Nobody ever transforms himself into an enlightened pattern of life by dividing himself in two pieces, “Good I” and “Bad Me,” wherein Good I preaches to Bad Me and tries to make me over.
The more it appears to be spiritual—that is to say, something different from, aside from, apart from everyday life—the more false that kind of spirituality will be.
In Oriental cultures teachers expect the student to make the effort to attain the understanding. So a teacher is difficult, and you must put yourself out to understand what he says. He’s not going to make it easy for you—because of the feeling that what comes to you too easily doesn’t really come to you.
Zen consists in faith in your innate quality of intelligence, in your organic pattern. Trust it. After all, your eyes are beautifully blue or brown, your hair is wonderfully brunette or blonde, your breathing is fantastic, your heart is working beautifully. That is your Zen. Go ahead.

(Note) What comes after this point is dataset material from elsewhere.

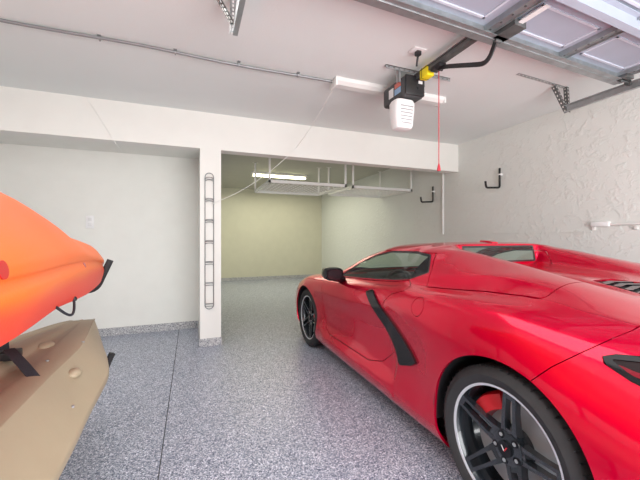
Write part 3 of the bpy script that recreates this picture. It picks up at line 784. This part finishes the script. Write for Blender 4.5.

Whoever really gets this thing and understands it, knows that he hasn’t attained anything. Buddha said in the Diamond Sutra: “When I attained complete, perfect and unexcelled awakening, I attained nothing at all.” And, you see, that “nothing at all” is the same nothing into which all trees and plants and bodies and butterflies and birds are disappearing in the course of endless transformations. Everything disappears into nothing at all. But out of this same nothing at all come all the new things forever and ever.